= The exercise =
Extract every line where the string "scene" appears.
.....
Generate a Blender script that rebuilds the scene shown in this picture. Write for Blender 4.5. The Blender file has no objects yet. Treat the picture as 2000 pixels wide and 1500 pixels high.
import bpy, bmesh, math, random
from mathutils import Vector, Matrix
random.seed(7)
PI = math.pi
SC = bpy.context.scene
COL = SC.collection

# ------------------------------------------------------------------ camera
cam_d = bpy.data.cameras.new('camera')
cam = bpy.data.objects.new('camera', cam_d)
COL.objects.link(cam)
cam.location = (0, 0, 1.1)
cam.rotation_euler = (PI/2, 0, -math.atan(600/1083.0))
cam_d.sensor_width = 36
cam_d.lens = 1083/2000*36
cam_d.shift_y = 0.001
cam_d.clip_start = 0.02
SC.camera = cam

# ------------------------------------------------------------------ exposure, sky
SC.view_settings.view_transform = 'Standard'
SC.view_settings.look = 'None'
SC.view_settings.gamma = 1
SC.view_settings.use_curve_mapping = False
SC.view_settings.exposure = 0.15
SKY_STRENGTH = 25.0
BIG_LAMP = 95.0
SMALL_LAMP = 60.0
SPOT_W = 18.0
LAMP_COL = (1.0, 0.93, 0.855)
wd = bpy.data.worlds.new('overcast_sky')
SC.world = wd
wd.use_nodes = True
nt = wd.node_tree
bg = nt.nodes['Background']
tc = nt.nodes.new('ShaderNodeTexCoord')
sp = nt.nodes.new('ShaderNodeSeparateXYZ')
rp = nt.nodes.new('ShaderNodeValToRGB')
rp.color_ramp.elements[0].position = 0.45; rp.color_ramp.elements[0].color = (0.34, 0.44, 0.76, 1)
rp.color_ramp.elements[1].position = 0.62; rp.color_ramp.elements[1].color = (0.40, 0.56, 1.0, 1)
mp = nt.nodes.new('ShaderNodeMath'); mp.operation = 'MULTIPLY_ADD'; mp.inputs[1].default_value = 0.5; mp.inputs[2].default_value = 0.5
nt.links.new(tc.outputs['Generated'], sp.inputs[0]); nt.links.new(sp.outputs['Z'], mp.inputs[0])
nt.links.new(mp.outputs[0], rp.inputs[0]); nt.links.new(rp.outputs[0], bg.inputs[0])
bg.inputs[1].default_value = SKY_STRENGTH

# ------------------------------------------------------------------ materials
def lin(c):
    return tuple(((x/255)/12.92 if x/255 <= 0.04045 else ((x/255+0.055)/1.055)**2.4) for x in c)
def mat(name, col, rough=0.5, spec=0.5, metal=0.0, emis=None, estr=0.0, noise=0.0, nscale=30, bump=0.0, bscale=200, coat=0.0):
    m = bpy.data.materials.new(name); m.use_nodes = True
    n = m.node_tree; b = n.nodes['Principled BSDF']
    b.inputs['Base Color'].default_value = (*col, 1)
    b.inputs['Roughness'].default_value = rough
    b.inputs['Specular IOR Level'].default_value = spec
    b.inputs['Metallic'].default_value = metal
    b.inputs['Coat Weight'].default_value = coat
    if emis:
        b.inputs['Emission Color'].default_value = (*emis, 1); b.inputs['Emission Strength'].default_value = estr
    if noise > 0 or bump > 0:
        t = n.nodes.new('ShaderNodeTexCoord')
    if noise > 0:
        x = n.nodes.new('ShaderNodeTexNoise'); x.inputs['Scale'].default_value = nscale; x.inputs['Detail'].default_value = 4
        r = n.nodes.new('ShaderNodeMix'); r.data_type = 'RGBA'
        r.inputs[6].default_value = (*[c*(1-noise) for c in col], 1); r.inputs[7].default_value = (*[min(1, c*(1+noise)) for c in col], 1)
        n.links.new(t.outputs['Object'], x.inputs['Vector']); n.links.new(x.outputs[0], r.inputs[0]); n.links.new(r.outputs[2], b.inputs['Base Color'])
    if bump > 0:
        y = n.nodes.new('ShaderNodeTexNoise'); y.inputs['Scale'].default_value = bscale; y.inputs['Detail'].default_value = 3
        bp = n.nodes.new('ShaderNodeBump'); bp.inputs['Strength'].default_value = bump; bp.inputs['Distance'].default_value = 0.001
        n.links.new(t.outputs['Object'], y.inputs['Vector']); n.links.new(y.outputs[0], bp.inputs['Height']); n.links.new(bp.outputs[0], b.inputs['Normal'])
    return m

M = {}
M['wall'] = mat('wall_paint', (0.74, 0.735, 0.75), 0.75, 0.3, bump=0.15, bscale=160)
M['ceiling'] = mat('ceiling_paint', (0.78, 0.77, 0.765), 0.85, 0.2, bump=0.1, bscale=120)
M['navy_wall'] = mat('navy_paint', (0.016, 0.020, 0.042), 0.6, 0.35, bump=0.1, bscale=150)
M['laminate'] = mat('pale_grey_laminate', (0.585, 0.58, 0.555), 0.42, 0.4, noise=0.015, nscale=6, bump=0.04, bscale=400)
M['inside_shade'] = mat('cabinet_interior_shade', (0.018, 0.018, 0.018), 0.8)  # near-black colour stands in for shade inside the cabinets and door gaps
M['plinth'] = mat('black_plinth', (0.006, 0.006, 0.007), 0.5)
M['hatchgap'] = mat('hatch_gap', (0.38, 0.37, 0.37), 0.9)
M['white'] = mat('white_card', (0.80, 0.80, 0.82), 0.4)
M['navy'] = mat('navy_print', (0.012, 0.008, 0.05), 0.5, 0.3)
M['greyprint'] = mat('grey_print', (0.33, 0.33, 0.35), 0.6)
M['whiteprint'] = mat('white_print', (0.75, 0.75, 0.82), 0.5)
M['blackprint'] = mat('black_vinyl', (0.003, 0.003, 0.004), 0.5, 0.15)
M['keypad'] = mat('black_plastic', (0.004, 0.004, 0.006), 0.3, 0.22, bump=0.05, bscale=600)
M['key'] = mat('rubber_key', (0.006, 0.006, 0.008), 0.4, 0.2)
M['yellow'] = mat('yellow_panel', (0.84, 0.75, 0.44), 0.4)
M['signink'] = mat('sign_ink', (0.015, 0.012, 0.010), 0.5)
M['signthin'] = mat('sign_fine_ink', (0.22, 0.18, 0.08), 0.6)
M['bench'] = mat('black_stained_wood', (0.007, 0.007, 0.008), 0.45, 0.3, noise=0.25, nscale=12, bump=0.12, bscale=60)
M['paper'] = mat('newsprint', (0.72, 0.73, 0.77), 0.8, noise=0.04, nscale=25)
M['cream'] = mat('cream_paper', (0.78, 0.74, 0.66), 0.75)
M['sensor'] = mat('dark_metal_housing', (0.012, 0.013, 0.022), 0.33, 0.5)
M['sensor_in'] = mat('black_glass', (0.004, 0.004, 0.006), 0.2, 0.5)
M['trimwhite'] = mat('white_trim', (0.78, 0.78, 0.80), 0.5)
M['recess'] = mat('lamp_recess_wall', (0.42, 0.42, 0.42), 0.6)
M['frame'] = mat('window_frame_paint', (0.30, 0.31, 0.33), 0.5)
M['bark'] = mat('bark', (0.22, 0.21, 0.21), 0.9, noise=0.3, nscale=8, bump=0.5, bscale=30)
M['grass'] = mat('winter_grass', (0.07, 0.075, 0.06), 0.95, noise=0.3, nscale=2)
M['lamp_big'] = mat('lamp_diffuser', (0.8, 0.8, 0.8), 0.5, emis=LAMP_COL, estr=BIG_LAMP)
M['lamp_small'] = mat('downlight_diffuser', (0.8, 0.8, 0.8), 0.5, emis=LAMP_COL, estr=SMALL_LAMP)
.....
= Reply =
Generate a Blender script that rebuilds the scene shown in this picture. Write for Blender 4.5. The Blender file has no objects yet. Treat the picture as 2000 pixels wide and 1500 pixels high.
SC = bpy.context.scene